OTHER: The bill presents challenges in implementing new financial literacy standards within the Common Core state standards. There is no assessment or professional development to support the standards. This bill may create an unfunded mandate to implement the new standards without adequate support. More financial education for students is needed, but new graduation and EALRs would be difficult to integrate now because these requirements have changed so much in the last few years. If financial education is going to be incorporated within the Common Core State Standards, it will take careful planning and time to properly identify where these standards should be incorporated. Designating the Jumpstart Coalition's financial literacy standards as the EALRs may be premature and unnecessary if financial literacy standards are integrated throughout the Common Core State Standards.

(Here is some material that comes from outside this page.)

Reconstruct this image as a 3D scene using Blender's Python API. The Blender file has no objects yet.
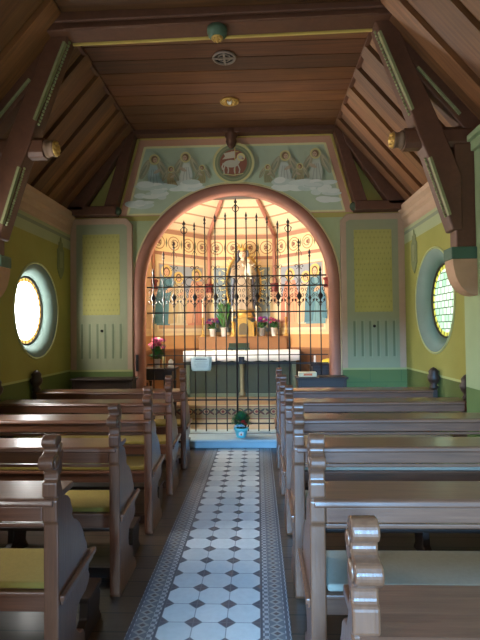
import bpy, math, random
from math import sin, cos, pi, sqrt, atan2, radians
from mathutils import Vector, Matrix
random.seed(7)
S = bpy.context.scene
COL = S.collection
XC = -0.29            # axis of the chapel
# ------------------------------------------------------------ camera model
YAW, PITCH, ROLL, FPX, EYE = 0.0373, 0.0225, 0.0109, 480.7, 1.49
def ray(u, v):
    a, b = u-240, v-320
    c, s = cos(ROLL), sin(ROLL)
    x, z = (a*c-b*s)/FPX, -(a*s+b*c)/FPX
    c, s = cos(PITCH), sin(PITCH); y, z = c-z*s, s+z*c
    c, s = cos(YAW), sin(YAW)
    return x*c-y*s, x*s+y*c, z
def at(u, v, Y):                       # a point of the photograph on a wall at distance Y -> (X, Z)
    r = ray(u, v); t = Y/r[1]
    return r[0]*t, EYE+r[2]*t
def S2L(c):
    return tuple(((x/255)/12.92 if x/255 <= .04045 else ((x/255+.055)/1.055)**2.4) for x in c)

# ------------------------------------------------------------ node helper
class N:
    def __init__(s, nt, sock): s.nt, s.s = nt, sock
    def _m(s, op, o=None, o2=None):
        n = s.nt.nodes.new('ShaderNodeMath'); n.operation = op
        s.nt.links.new(s.s, n.inputs[0])
        for k, q in ((1, o), (2, o2)):
            if q is None: continue
            if isinstance(q, N): s.nt.links.new(q.s, n.inputs[k])
            else: n.inputs[k].default_value = q
        return N(s.nt, n.outputs[0])
    def __add__(s, o): return s._m('ADD', o)
    def __sub__(s, o): return s._m('SUBTRACT', o)
    def __mul__(s, o): return s._m('MULTIPLY', o)
    def __truediv__(s, o): return s._m('DIVIDE', o)
    def __lt__(s, o): return s._m('LESS_THAN', o)
    def __gt__(s, o): return s._m('GREATER_THAN', o)
    def abs(s): return s._m('ABSOLUTE')
    def fract(s): return s._m('FRACT')
    def floor(s): return s._m('FLOOR')
    def sin(s): return s._m('SINE')
    def max(s, o): return s._m('MAXIMUM', o)
    def min(s, o): return s._m('MINIMUM', o)
    def mod(s, o): return s._m('FLOORED_MODULO', o)
class Mat:
    def __init__(s, name, rough=.6, spec=.5, coat=0, metal=0):
        m = bpy.data.materials.new(name); m.use_nodes = True
        s.m, s.nt = m, m.node_tree
        s.b = s.nt.nodes['Principled BSDF']
        s.b.inputs['Roughness'].default_value = rough
        s.b.inputs['Specular IOR Level'].default_value = spec
        s.b.inputs['Coat Weight'].default_value = coat
        s.b.inputs['Coat Roughness'].default_value = .18
        s.b.inputs['Metallic'].default_value = metal
        tc = s.nt.nodes.new('ShaderNodeTexCoord')
        s.co = tc.outputs['Object']
        sp = s.nt.nodes.new('ShaderNodeSeparateXYZ'); s.nt.links.new(s.co, sp.inputs[0])
        s.x, s.y, s.z = [N(s.nt, sp.outputs[k]) for k in range(3)]
    def noise(s, scale=5, stretch=(1, 1, 1), detail=4, rough=.55, dist=0):
        mp = s.nt.nodes.new('ShaderNodeMapping'); mp.inputs['Scale'].default_value = stretch
        s.nt.links.new(s.co, mp.inputs[0])
        n = s.nt.nodes.new('ShaderNodeTexNoise'); n.inputs['Scale'].default_value = scale
        n.inputs['Detail'].default_value = detail; n.inputs['Roughness'].default_value = rough
        n.inputs['Distortion'].default_value = dist
        s.nt.links.new(mp.outputs[0], n.inputs['Vector'])
        return N(s.nt, n.outputs['Fac'])
    def white(s, v):
        n = s.nt.nodes.new('ShaderNodeTexWhiteNoise'); n.noise_dimensions = '1D'
        s.nt.links.new(v.s, n.inputs['W']); return N(s.nt, n.outputs['Value'])
    def rgb(s, c):
        n = s.nt.nodes.new('ShaderNodeRGB'); n.outputs[0].default_value = (*c, 1); return N(s.nt, n.outputs[0])
    def mix(s, f, a, b, mode='MIX'):
        n = s.nt.nodes.new('ShaderNodeMix'); n.data_type = 'RGBA'; n.blend_type = mode
        if isinstance(f, N): s.nt.links.new(f.s, n.inputs[0])
        else: n.inputs[0].default_value = f
        for k, q in ((6, a), (7, b)):
            if isinstance(q, N): s.nt.links.new(q.s, n.inputs[k])
            else: n.inputs[k].default_value = (*q, 1)
        return N(s.nt, n.outputs[2])
    def attr(s):
        n = s.nt.nodes.new('ShaderNodeVertexColor'); n.layer_name = 'Col'; return N(s.nt, n.outputs['Color'])
    def grey(s, v):
        n = s.nt.nodes.new('ShaderNodeCombineColor')
        for k in range(3): s.nt.links.new(v.s, n.inputs[k])
        return N(s.nt, n.outputs[0])
    def color(s, c):
        if isinstance(c, N): s.nt.links.new(c.s, s.b.inputs['Base Color'])
        else: s.b.inputs['Base Color'].default_value = (*c, 1)
        return s
    def bump(s, h, strength=.3, dist=.01):
        n = s.nt.nodes.new('ShaderNodeBump'); n.inputs['Strength'].default_value = strength
        n.inputs['Distance'].default_value = dist
        s.nt.links.new(h.s, n.inputs['Height']); s.nt.links.new(n.outputs[0], s.b.inputs['Normal']); return s
    def emit(s, c, k):
        if isinstance(c, N): s.nt.links.new(c.s, s.b.inputs['Emission Color'])
        else: s.b.inputs['Emission Color'].default_value = (*c, 1)
        s.b.inputs['Emission Strength'].default_value = k; return s

def plain(name, rgb, rough=.6, var=.18, scale=9, metal=0, spec=.5, bump=.08, coat=0):
    M = Mat(name, rough, spec, coat, metal); c = S2L(rgb)
    n = M.noise(scale)
    lo = tuple(x*(1-var) for x in c); hi = tuple(min(1, x*(1+var)) for x in c)
    M.color(M.mix(n, lo, hi)); M.bump(M.noise(scale*9), bump, .004); return M.m
def wood(name, c1, c2, stretch, rough=.45, coat=0, tint=False, scale=5, spec=.5):
    M = Mat(name, rough, spec, coat)
    g = M.noise(scale, stretch, 6, .65, .4); big = M.noise(1.7, (1, 1, 1), 2)
    col = M.mix(g, S2L(c1), S2L(c2))
    col = M.mix(big*.5, col, tuple(x*.45 for x in S2L(c1)))
    if tint: col = M.mix(1.0, col, M.attr(), 'MULTIPLY')
    M.color(col); M.bump(g, .15, .006); return M.m

W_PEW_X = wood('pew_wood_long', (66, 38, 28), (142, 92, 66), (.8, 16, 16), .34, .55)
W_PEW_Z = wood('pew_wood_upright', (70, 38, 24), (134, 86, 58), (16, 16, 1), .36, .45)
W_DARK = wood('dark_oak', (40, 26, 20), (66, 44, 32), (1, 9, 9), .5)
W_CEIL = wood('ceiling_boards', (52, 30, 20), (178, 118, 66), (.5, 13, .5), .55, 0, True, 3.2)
W_TRUSS = wood('truss_timber', (80, 48, 34), (120, 78, 54), (3, 3, 3), .55)
W_GRAD = plain('gradine_wood', (150, 104, 64), .5, .15)
GOLD = plain('gilt', (200, 160, 84), .38, .15, 20, .5)
GILT_PAINT = plain('gilt_paint', (196, 172, 92), .45, .12)
GREEN_TRIM = plain('green_moulding_paint', (132, 134, 92), .6, .3, 30)
IRON = plain('wrought_iron', (34, 32, 34), .5, .2, 20, .3)
STONE_STEP = plain('grey_blue_stone', (150, 172, 180), .5, .12, 7)
WHITE_CLOTH = plain('white_linen', (232, 234, 232), .85, .05, 14)
PINK_MOULD = plain('pink_plaster', (180, 150, 124), .7, .1)
RED_MOULD = plain('brick_red_plaster', (166, 112, 92), .62, .15, 6)
CREAM = plain('cream_plaster', (216, 196, 150), .7, .1)
M_ = Mat('painted', .75); att = M_.attr()
M_.color(M_.mix(M_.noise(10)*.16, att, (.1, .1, .08))); M_.bump(M_.noise(60), .05, .003); PAINT = M_.m
M_ = Mat('painted_satin', .35); M_.color(M_.attr()); SATIN = M_.m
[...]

Persons Testifying: PRO: Senator Mullet, prime sponsor; Mark Minickiello, NW Credit Union Assn.; Linda Jekel, Dept. of Financial Institutions; Dan McGrady, PEMCO Insurance; Denny Eliason, WA Bankers Assn.
OTHER: Jerry Bender, Assn. of WA School Principals; Lucinda Young, WA Education Assn.; Julia Suliman, State Board of Education.
House Amendment(s): The amendment retains the provisions of the underlying bill with the following changes:
Refers to the "state learning standards" rather than the "state EALRs."
Adopts standards in K–12 personal finance that have been developed by a national coalition as the state financial education learning standards.
Strikes the requirement that OSPI seek federal and private funds to support school districts in providing access to materials and professional development, and instead allows the Partnership to do so.
Requires OSPI to make available to districts a list of "materials" that align with the standards, rather than a list of "courses" that align with the standards.